Zudem wurde von der LGL auch noch eine Überschreitung des zulässigen Bleigehalts im Produkt angemerkt.
Ermessensfehler und Unverhältnismäßigkeit liegen in der streitgegenständlichen Anordnung nicht vor. Von einem milderen Mittel sei nicht auszugehen. Es reiche beispielsweise nicht aus, ein Nahrungsergänzungsmittel explizit als Scherzartikel zu bezeichnen. Damit verschwinde die Lebensmitteleigenschaft nicht. Stattdessen würde dem Produkt eine doppelte Funktion zukommen; und zwar als Lebensmittel und Scherzartikel zugleich.
Ebenso stelle es kein milderes Mittel dar, wenn man das Produkt für Schwangere und Kinder als nicht verzehrtauglich deklarieren würde, da zu viele Chargen ohne solch einen Aufdruck im Umlauf seien und Robert Franz ohnehin nicht von der Lebensmitteleigenschaft seines Produkts ausgehe. Der Hinweis würde auch nicht dazu führen alle lebensmittelrechtlichen Bedenken aus dem Weg zu räumen. Dafür liegen zu viele lebensmittelrechtliche Verstöße vor.
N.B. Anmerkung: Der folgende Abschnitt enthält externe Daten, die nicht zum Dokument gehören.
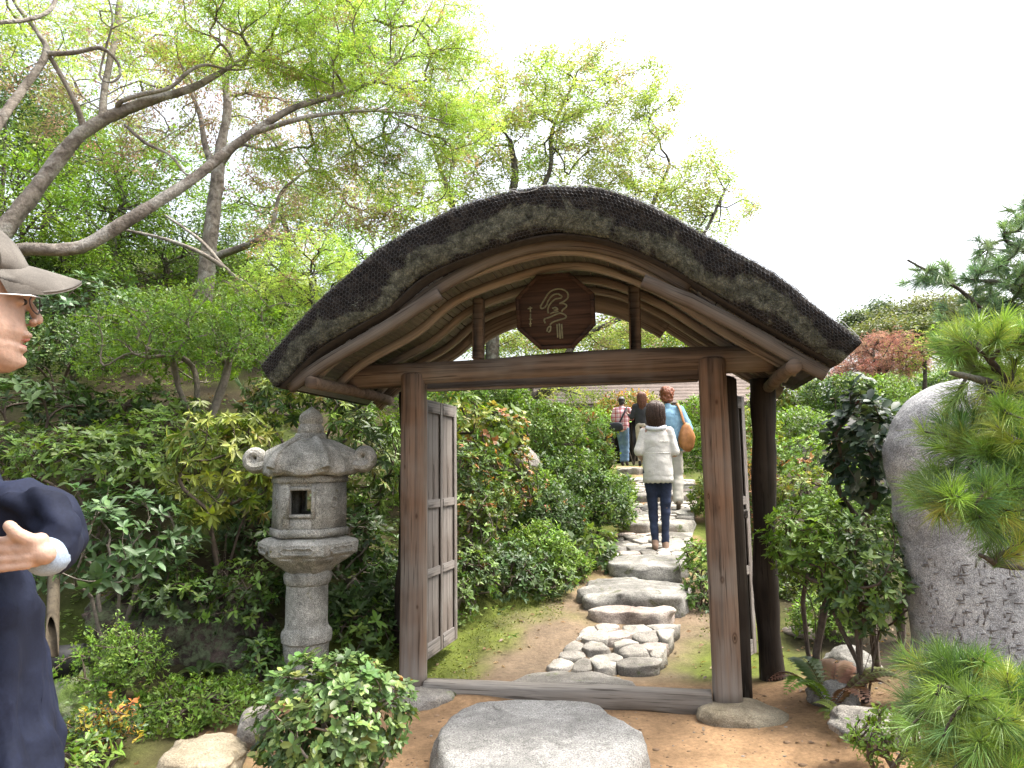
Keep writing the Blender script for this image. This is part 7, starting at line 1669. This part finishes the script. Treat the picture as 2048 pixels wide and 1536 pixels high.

Das geforderte mildere Mittel - die Informierung der Öffentlichkeit gemäß § 40 Lebensmittel- und Futtermittelgesetzbuch (LFGB) von der zuständigen Behörde - sei zu verneinen, so das Gericht. Hierfür fehlen die notwendigen Voraussetzungen für solch eine Veröffentlichung, wie eine Risikoeinschätzung oder eine Bußgelderwartung von 350 €. Zumal sei nicht zu erkennen, wie die Informierung der Öffentlichkeit ein milderes Mittel sei, da nicht nur die Abnehmer in Kenntnis gesetzt werden, sondern auch die gesamte Öffentlichkeit über die lebensmittelrechtlichen Verstöße von Robert Franz informiert werden würde.
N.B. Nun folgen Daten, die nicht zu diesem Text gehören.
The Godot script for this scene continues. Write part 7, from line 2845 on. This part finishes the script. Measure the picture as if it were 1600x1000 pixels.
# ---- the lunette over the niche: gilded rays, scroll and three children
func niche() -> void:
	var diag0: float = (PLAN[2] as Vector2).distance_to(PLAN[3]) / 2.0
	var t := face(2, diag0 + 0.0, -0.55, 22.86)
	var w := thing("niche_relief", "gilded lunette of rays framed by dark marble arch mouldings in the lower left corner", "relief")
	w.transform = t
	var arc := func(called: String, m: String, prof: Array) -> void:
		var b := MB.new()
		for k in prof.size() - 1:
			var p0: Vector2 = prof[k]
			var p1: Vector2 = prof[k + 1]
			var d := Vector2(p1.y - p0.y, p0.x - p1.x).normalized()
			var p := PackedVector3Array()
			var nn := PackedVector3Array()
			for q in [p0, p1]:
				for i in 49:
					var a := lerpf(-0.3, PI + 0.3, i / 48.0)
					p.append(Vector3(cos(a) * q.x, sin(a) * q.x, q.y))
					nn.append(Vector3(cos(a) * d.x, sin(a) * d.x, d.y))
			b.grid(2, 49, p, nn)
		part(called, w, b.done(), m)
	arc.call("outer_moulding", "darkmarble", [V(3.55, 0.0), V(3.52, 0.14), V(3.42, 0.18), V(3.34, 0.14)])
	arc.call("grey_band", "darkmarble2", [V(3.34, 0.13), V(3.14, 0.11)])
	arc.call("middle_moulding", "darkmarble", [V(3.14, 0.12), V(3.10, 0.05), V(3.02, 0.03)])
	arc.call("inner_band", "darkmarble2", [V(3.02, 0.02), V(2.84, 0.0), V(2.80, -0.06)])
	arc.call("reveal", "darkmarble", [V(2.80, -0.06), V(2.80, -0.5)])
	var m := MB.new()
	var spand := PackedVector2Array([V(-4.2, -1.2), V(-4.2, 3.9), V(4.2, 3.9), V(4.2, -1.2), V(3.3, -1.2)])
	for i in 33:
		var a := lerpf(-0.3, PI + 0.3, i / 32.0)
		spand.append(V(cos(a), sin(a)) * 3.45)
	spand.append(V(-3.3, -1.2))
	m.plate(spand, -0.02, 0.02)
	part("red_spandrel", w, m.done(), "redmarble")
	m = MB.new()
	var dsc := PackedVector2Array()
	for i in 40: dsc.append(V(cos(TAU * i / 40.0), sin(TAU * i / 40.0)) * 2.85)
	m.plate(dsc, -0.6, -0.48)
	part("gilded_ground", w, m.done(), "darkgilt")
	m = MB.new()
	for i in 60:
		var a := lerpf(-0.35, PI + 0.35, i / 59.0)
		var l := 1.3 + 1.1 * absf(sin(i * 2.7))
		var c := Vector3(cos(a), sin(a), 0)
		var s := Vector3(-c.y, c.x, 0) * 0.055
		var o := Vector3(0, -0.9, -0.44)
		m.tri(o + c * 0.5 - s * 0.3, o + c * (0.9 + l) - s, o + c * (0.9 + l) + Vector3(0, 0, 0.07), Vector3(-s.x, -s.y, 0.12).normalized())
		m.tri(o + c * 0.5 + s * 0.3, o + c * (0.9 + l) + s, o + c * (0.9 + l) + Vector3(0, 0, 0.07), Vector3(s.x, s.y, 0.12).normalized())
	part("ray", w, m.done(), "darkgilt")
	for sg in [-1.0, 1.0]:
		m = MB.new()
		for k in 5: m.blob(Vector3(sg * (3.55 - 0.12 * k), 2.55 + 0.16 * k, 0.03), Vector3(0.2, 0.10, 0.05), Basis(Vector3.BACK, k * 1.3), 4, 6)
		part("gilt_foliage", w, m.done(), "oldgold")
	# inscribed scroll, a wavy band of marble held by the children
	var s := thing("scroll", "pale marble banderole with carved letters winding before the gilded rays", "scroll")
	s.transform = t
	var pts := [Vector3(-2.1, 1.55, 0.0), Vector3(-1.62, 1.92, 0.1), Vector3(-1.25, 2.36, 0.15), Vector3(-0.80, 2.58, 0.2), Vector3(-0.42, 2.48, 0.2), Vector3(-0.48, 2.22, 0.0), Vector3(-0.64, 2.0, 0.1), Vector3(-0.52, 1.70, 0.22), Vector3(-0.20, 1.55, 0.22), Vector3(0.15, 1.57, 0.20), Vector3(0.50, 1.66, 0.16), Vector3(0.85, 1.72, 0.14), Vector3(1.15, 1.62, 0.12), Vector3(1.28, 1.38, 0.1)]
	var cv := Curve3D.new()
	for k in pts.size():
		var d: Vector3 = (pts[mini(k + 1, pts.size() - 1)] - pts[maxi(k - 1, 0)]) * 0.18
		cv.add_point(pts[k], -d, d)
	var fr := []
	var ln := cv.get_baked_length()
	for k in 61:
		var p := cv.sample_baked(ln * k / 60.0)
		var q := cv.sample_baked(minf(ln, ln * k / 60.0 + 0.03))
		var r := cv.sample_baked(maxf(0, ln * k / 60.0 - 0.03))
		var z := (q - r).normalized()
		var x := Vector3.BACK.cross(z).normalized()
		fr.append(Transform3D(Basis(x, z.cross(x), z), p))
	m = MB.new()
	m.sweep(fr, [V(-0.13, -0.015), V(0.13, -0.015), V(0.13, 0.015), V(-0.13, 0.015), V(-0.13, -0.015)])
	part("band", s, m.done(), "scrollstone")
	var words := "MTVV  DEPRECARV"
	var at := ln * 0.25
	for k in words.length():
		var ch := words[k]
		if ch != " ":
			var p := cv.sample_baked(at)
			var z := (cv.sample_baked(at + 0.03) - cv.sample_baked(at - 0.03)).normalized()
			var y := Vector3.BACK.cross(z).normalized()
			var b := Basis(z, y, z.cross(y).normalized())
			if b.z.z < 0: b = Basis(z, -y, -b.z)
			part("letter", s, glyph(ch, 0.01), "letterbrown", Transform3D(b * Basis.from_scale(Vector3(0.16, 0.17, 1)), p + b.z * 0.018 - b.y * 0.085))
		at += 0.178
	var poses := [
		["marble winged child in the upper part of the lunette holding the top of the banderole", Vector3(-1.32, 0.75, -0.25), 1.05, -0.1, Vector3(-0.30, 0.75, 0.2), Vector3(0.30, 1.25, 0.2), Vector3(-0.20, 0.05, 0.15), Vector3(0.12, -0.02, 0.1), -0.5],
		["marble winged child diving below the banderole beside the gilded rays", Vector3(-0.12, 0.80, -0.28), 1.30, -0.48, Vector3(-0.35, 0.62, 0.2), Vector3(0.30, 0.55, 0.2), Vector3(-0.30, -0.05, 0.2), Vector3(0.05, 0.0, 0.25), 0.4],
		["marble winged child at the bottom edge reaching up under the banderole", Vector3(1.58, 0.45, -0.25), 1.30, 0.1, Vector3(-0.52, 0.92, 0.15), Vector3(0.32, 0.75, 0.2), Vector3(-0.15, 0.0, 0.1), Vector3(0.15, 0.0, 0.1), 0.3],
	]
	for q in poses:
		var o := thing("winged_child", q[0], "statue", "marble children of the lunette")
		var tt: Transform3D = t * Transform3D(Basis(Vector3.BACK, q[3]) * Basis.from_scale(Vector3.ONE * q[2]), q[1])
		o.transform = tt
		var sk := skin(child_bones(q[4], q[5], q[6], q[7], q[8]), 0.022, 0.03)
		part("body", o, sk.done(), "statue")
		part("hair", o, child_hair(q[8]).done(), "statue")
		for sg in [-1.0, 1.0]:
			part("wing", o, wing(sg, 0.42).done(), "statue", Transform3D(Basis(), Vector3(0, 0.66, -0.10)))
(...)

Der Sofortvollzug bleibe auch bei einer Interessenabwägung der widerstreitenden Interessen bestehen. Der grundrechtsrelevante Nachteil des Artikel 12 Grundgesetz (GG) sei nicht so schützenswert wie das öffentliche Interesse die Verbraucher vor einer Gesundheitsgefahr zu schützen. Gesundheitsschädliche Produkte müssten so schnell wie möglich aus dem Verkehr gezogen werden und zwar noch bevor eine Entscheidung in der Hauptsache ergangen sei. Würde man auf den Sofortvollzug verzichten, würde dieses Produkt ohne die Einhaltung von lebensmittelrechtlichen Vorschriften weiter verkauft werden, was gegenläufig zum Gesundheitsschutz wäre. Wohlmöglich würden sogar absatzfördernde Vorteile erhascht werden.
Die Fantasiebezeichnungen und Anscheindeklarierungen werfen ohnehin die Frage auf, inwiefern Robert Franz sein Lebenmittelunternehmen noch in einem ordnungsgemäßen Rahmen führen könnte.